В пьесах Чехова есть ключевые моменты, очень важные для меня. Например, разговор Лопахина с Гаевым и Раневской во втором акте «Вишнёвого сада», когда они возвращаются из ресторана. Лопахин требует, чтобы те приняли решение. Он видит всю тяжесть ситуации, его раздражает, бесит, в конце концов, поведение этих интеллигентов, которые не понимают, казалось бы, абсолютных истин. С его точки зрения, единственный нормальный вариант ≈ продажа вишнёвого сада и постройка дачных участков, что даст им возможность дальше жить, и т.д. Реакция Раневской у меня усугублялась с каждой постановкой – в зависимости от моих жизненных наблюдений, опыта, взглядов, от всего.
Раневская – не тот человек, который стоит четырьмя ногами на земле, она двумя-то не знает как стоять, мечется, не хочет ничего решать, живёт, как Бог на душу положит. Да, она любит брата, любит дочку, любит Варю, ко всем хорошо относится, но как бы просит: не трогайте меня, у меня камень на душе, с которым не знает, как справиться. Она умная женщина и прекрасно понимает, что такое этот камень и кто этот человек там, в Париже. И для меня стало важным, что к моменту, когда Лопахин начинает их почти пытать, каждый из них ≈ и Раневская, и Гаев ≈ готовы произнести «да». Но мешает интеллигентская сущность, их страх перед тем, как такое можно произнести, как сказать это сакраментальное «да». Она надеется, что Гаев как мужчина первым произнесет «да». И ждёт, истерически не даёт уходить Лопахину, останавливает его. И всё – в надежде, что брат сейчас скажет.

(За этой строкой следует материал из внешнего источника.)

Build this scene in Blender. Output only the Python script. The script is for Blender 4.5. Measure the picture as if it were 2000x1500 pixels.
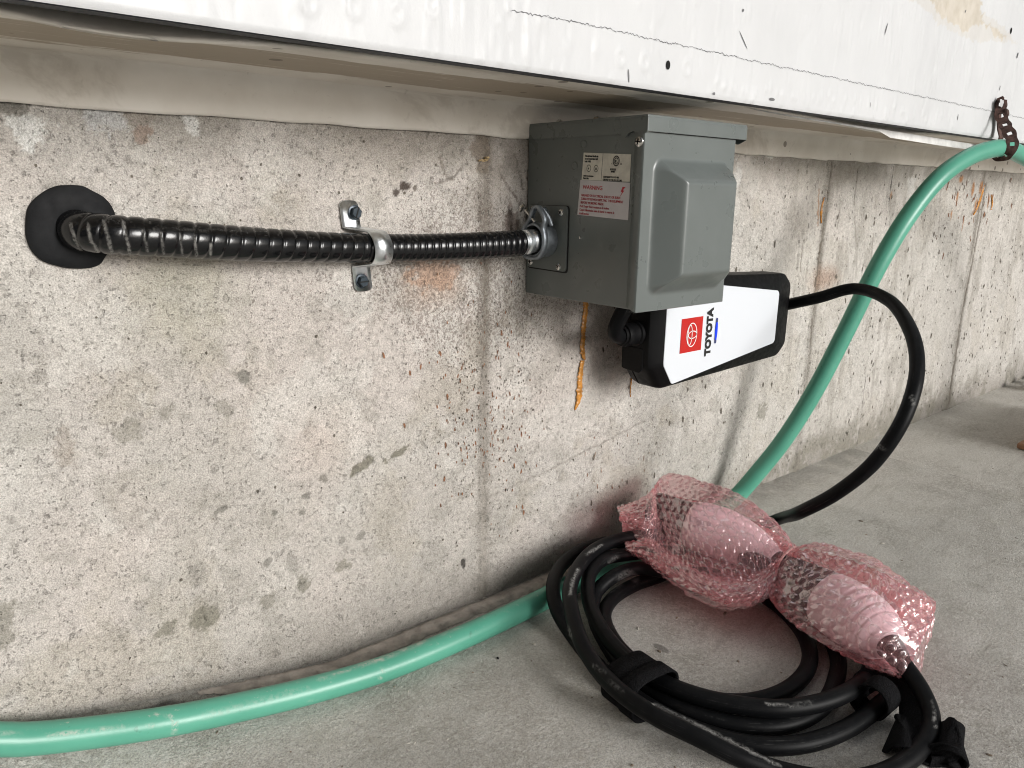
import bpy, bmesh, math, random
import numpy as np
from mathutils import Vector, Matrix
random.seed(7); rng = np.random.default_rng(7)
S = bpy.context.scene
for o in list(bpy.data.objects): bpy.data.objects.remove(o)

# ---------------------------------------------------------------- camera
FPX = 1490.0; PP = (1000.0, 750.0); CAMD = 0.6; CAMZ = 0.728*0.6
def _cd(x, y): return np.array([x-PP[0], -(y-PP[1]), FPX])
_X = _cd(2832, 400); _X /= np.linalg.norm(_X)
_U = -_cd(920, 6616); _U -= _X*(_U@_X); _U /= np.linalg.norm(_U)
_Y = np.cross(_U, _X)
if _Y[2] < 0: _Y = -_Y
R3 = np.array([_X, _Y, _U])                 # camera axes -> world
CAM = np.array([0, -CAMD, CAMZ])
def W(x, y, off=0.0):                        # point at distance off in front of the wall plane
    r = R3@_cd(x, y); return CAM+r*((CAMD-off)/r[1])
def F(x, y, h=0.0):                          # point at height h over the floor
    r = R3@_cd(x, y); return CAM+r*((h-CAMZ)/r[2])
def XP(x, y, X0):                            # point on the plane x = X0
    r = R3@_cd(x, y); return CAM+r*(X0/r[0])
def PR(P):                                   # world -> photograph pixels
    c = (np.asarray(P)-CAM)@R3; return np.stack([PP[0]+c[..., 0]/c[..., 2]*FPX, PP[1]-c[..., 1]/c[..., 2]*FPX], -1)
cam = bpy.data.cameras.new('camera'); camo = bpy.data.objects.new('camera', cam); S.collection.objects.link(camo)
cam.sensor_width = 36; cam.lens = 36*FPX/2000; cam.clip_start = 0.01; cam.clip_end = 200
M = Matrix.Identity(4)
for i in range(3):
    M[i][0] = R3[i][0]; M[i][1] = R3[i][1]; M[i][2] = -R3[i][2]; M[i][3] = CAM[i]
camo.matrix_world = M; S.camera = camo

# ---------------------------------------------------------------- sky, sun, exposure
SUN_EL, SUN_AZ = math.radians(17), math.radians(10)      # azimuth from -Y towards +X
wd = bpy.data.worlds.new('World'); S.world = wd; wd.use_nodes = True
nt = wd.node_tree; nt.nodes.clear()
sky = nt.nodes.new('ShaderNodeTexSky'); sky.sky_type = 'NISHITA'; sky.sun_disc = False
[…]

А он не говорит, отворачивается, начинает кашлять, палкой бьёт, наконец, даже пытается уйти, но она его просто физически не пускает в надежде, что своим поведением, своим молчанием дожмёт. А он молчит. У неё не остаётся ничего другого, как произнести: дача, дачники... Она говорит совсем не то, что думает, потому что через секунду после этого в моём спектакле она чуть не бьёт его по лицу. Фыркает и всем своим поведением как бы говорит: сволочь ты, не мужик, ты заставил меня сказать «нет», а не «да». Очень важно сыграть мечущуюся женщину, которая уже готова согласиться на дачи и дачников, но не своими руками, не произнеся этого сама. Вот это первый такой укол, когда Чехов дает мне внутреннюю свободу
и творческое право это сделать. Моя страсть к Чехову – на этой территории подтекста.

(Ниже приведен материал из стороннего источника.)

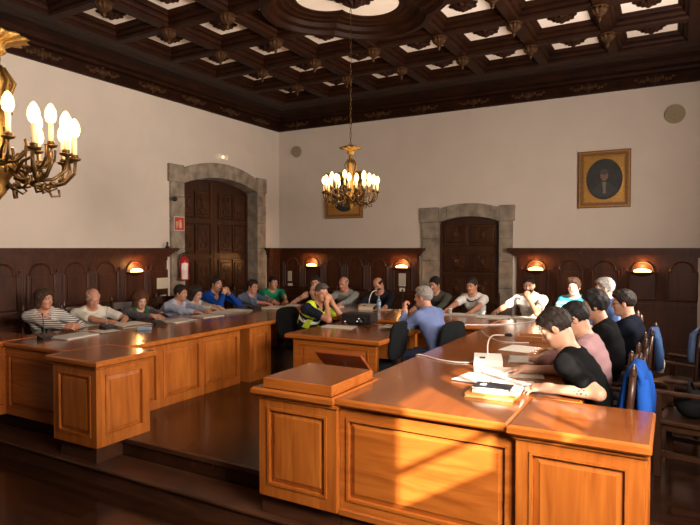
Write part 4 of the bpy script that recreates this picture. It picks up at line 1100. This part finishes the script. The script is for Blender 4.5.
person('man in a grey-blue shirt between the blue jacket and the green polo', (-6.60, 8.14, 1.07), (1, -.1), (0, 8),
       (on_table(-6.16, 8.16), on_table(-6.18, 7.94)), 'red', ('short', 'dark'), ('shirt', cloth('slate_blue_shirt', (.13, .16, .24))), 'rolled', (.03, .03, .04))
person('man in a green polo shirt in the left back corner', (-6.58, 8.72, 1.11), (.8, -.6), (16, 4),
       (on_table(-6.06, 8.40), on_table(-6.25, 8.30)), 'tan', ('short', 'black'), ('polo', cloth('green_polo', (.015, .22, .12))), 'short', (.02, .022, .03))
# --- head desk, facing the room (-Y)
person('dark-haired woman in a sleeveless top behind the policeman', (-5.70, 8.82, 1.13), (.25, -1), (10, 5),
       ((-5.62, 8.56, .98), on_table(-5.85, 8.36)), 'fair', ('tied', 'dark'), ('tank', cloth('dark_top', (.02, .018, .022))), 'none', female=True, handpose=((.9, (.2, -.2, .9), (-.5, -.8, .1)), 'flat'), elbows=((-5.42, 8.40, .835), None))
person('grey-haired man in a grey checked shirt at the head desk', (-5.09, 8.80, 1.135), (.05, -1), (-4, 12),
       (on_table(-4.90, 8.35), on_table(-5.25, 8.35)), 'red', ('fringe', 'grey'), ('shirt', cloth('grey_check_shirt', (.26, .27, .25), ('X', 18, (.17, .18, .17), False, .6))), 'long')
person('balding man in a black shirt leaning over papers at the head desk', (-4.38, 8.76, 1.14), (.1, -1), (-14, 26),
       (on_table(-4.05, 8.36), on_table(-4.50, 8.34)), 'red', ('fringe', 'dark'), ('tshirt', cloth('black_shirt', (.014, .016, .022))), 'long', roll=14, glasses=True)
person('dark-haired man behind the man in the light blue shirt, left edge of the small doorway', (-3.40, 8.86, 1.17), (-.1, -1), (-8, 14),
       (on_table(-3.18, 8.36), on_table(-3.55, 8.36)), 'tan', ('short', 'black'), ('tshirt', cloth('dark_olive_top', (.05, .05, .042), ('Z', 14, (.09, .085, .07), False, .5))), 'long')
def trim(i):
    mb = MB(); N, fr, sp, sd = i['N'], i['fr'], i['sp'], i['side']; pts = []
    for k in range(19):
        a = 2*math.pi*k/18; v_ = .02+.092*math.sin(a); pts.append(N+sd*.094*math.cos(a)+fr*v_+sp*(.010-.5*v_))
    mb.tube(pts, .011, 6); mb.build('neck_trim', cloth('dark_trim', (.03, .02, .025)), i['root'], True)
person('woman in a white T-shirt with a dark neckline in front of the carved door', (-2.77, 8.84, 1.17), (-.12, -1), (-6, 8),
       (on_table(-2.62, 8.34), on_table(-3.02, 8.36)), 'red', ('tied', 'dark'), ('tshirt', cloth('white_tshirt', (.62, .60, .57))), 'short', female=True, extra=trim)
person('bearded man in a white T-shirt resting his chin on his hand', (-1.88, 8.80, 1.205), (-.1, -1), (6, 6),
       ((-1.84, 8.60, 1.03), on_table(-2.30, 8.50)), 'tan', ('crop', 'black'), ('tshirt', cloth('white_tee', (.66, .63, .58))), 'short', beard=True,
       handpose=((1.15, (-.35, .1, .85), (-.2, -.95, .1)), 'hold'), elbows=((-1.68, 8.40, .835), None))
person('woman with short brown hair in a turquoise top lit by the sun', (-1.25, 8.82, 1.205), (-.1, -1), (-4, 2),
       ((-1.22, 8.56, .90), on_table(-1.45, 8.40)), 'pale', ('full', 'brown'), ('tshirt', cloth('turquoise_top', (.05, .34, .46), ('Z', 3.2, (.34, .46, .52), False, .35))), 'short', female=True, handpose=('hold', 'flat'), elbows=((-1.02, 8.62, .86), None))
# --- centre table
hv = mat('hi_vis_yellow', (.55, .72, .03), .6, emis=(.55, .75, .02), strength=0.0); refl = mat('reflective_tape', (.80, .80, .76), .35)
def police(i):
    N, fr, sp, sd, P = i['N'], i['fr'], i['sp'], i['side'], i['P']
    SH = i['shirt']
    def band(name, m, test):
        lo, hi = SH.bounds(); h = .011; D = SH.grid(lo, hi, h)-.004
        ax = [lo[k]+h*np.arange(D.shape[k]) for k in range(3)]; X, Y, Z = ax[0][:, None, None], ax[1][None, :, None], ax[2][None, None, :]
        dx, dy, dz = X-N[0], Y-N[1], Z-N[2]
        u = dx; v_ = dy*fr[1]+dz*fr[2]; w_ = dy*sp[1]+dz*sp[2]
        D = np.maximum(D, test(u, v_, w_, X, Y, Z)); v, f = nets(D, lo, h)
        if len(f): to_obj(name, [(v, f)], m, i['root'])
    band('yellow_yoke', hv, lambda u, v_, w_, X, Y, Z: np.maximum(np.abs(np.abs(u)-.115)-.035, -w_-.34)+0*v_)
    band('reflective_band', refl, lambda u, v_, w_, X, Y, Z: np.abs(w_+.24)-.028+0*u+0*v_)
    band('yellow_band', hv, lambda u, v_, w_, X, Y, Z: np.abs(w_+.15)-.022+0*u+0*v_)
person('policeman in a navy and fluorescent yellow uniform, elbows on the small centre table', (-4.10, 6.50, 1.17), (1, -.15), (-20, 10),
       ((-3.99, 6.58, 1.05), (-3.99, 6.45, 1.05)), 'red', ('crop', 'darkgrey'), ('jacket', cloth('navy_uniform', (.012, .015, .028))), 'short', (.012, .014, .025), hunch=.02,
       handpose=((.8, (.1, -.35, .85), (.8, .5, .1)), (.8, (.1, .35, .85), (.8, -.5, .1))), elbows=((-3.875, 6.66, .835), (-3.885, 6.33, .835)), extra=police, lean_extra=.03)
person('grey-haired man in a light blue shirt seen from behind at the centre table', (-2.57, 6.32, 1.19), (-1, .30), (16, 4),
       ((-2.75, 6.20, 1.03), on_table(-2.90, 6.44)), 'red', ('short', 'grey'), ('shirt', cloth('light_blue_shirt', (.13, .17, .33))), 'long', (.03, .04, .09),
       handpose=((1.0, (-.2, .2, .9), (-.6, -.6, .1)), 'flat'), elbows=((-2.75, 6.08, .835), None), fine=.0065)
# --- right arm, facing into the room (-X)
def tattoo(i):
    E, W = i['loc']((-.405, 3.945, .840)), i['loc']((-.73, 3.985, .83)); d = unit(W-E); out = unit(i['loc']((-.5, 3.0, 1.05))-i['loc']((-.5, 3.96, .84)))
    up = np.cross(out, d); mb = MB()
    for (u, v_, r) in ((.10, .012, .007), (.115, -.006, .006), (.085, -.012, .006), (.10, -.02, .005), (.125, .016, .005), (.14, .002, .004), (.07, .018, .005)):
        n_ = unit(out+up*v_*22); rad = .0415-.015*u/.326; mb.M = Matrix.Translation(E+d*u+n_*(rad+.0012)) @ Matrix([[d[0], up[0], n_[0], 0], [d[1], up[1], n_[1], 0], [d[2], up[2], n_[2], 0], [0, 0, 0, 1]]); mb.ball((0, 0, 0), (r*1.5, r, .005), 8, 6)
    o = mb.build('tattoo', mat('tattoo_ink', (.05, .035, .04), .6), i['root'], True); o['label'] = 'dark forearm tattoo'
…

Или ≈ сцена с Гаевым. Варя стоит сзади. Раневская говорит: грехи мои, да, это мои грехи... При этом она чувствует отношение Гаева, который в эту секунду молча обвиняет её во всём, что случилось. Всё его поведение и какие-то маленькие реплики говорят: это не я виноват, не я, это ты со своим любовником, со своим Парижем, ты довела до этой ситуации. А она, говоря про свои грехи, начинает рыдать и как бы обвиняет его... Для меня это ≈ просто кухонная сцена. Двух любящих, обожающих друг друга людей. Причём через секунду она слышит оркестр, начинает плясать, и они уже танцуют вместе, обожая друг друга. И в ту и в другую секунду они абсолютно искренни. И это для меня ≈ высочайшее познание человека со всеми не то что плюсами и минусами, а со всеми заковырками, которые во всех нас есть.

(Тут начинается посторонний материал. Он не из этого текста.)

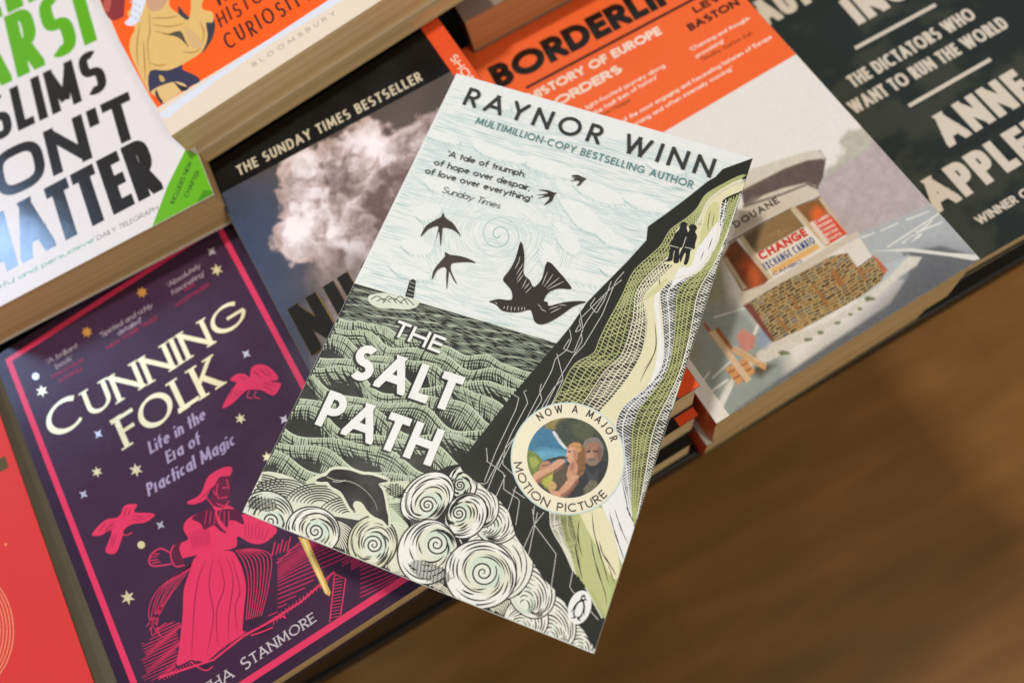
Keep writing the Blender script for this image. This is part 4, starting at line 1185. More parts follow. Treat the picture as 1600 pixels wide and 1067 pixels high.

На одном спектакле, который мы играли на гастролях, присутствовал известный английский критик. Он просидел весь спектакль с книжечкой в руках. После окончания он со мной познакомился и сказал, что внимательно следил за всем, что мы выбросим из пьесы, что заменим, сказал много хороших слов, но при этом заметил, что всё-таки одно своевольное место нашёл. В третьем акте, когда Раневская после сцены с Петей Трофимовым вбегает в совершенно безумном состоянии, она ждёт, когда наконец вернется Лопахин, буквально влетает в комнату, а тут пьяный человек читает «Грешницу» Толстого. «Этого же нет в пьесе», – говорит мне критик. Я говорю, это есть в ремарке. Написано, что начальник станции читает «Грешницу» Толстого. Мне важно было создать атмосферу не просто дурдома, а вообще чего-то несусветного. Раневской пересекает дорогу шеренга, которая с дикой песней идёт поперек сцены, не давая ей прохода, этот пьяный читает «Грешницу», и Раневская не знает, куда ей, как птице, вырваться из этой клетки.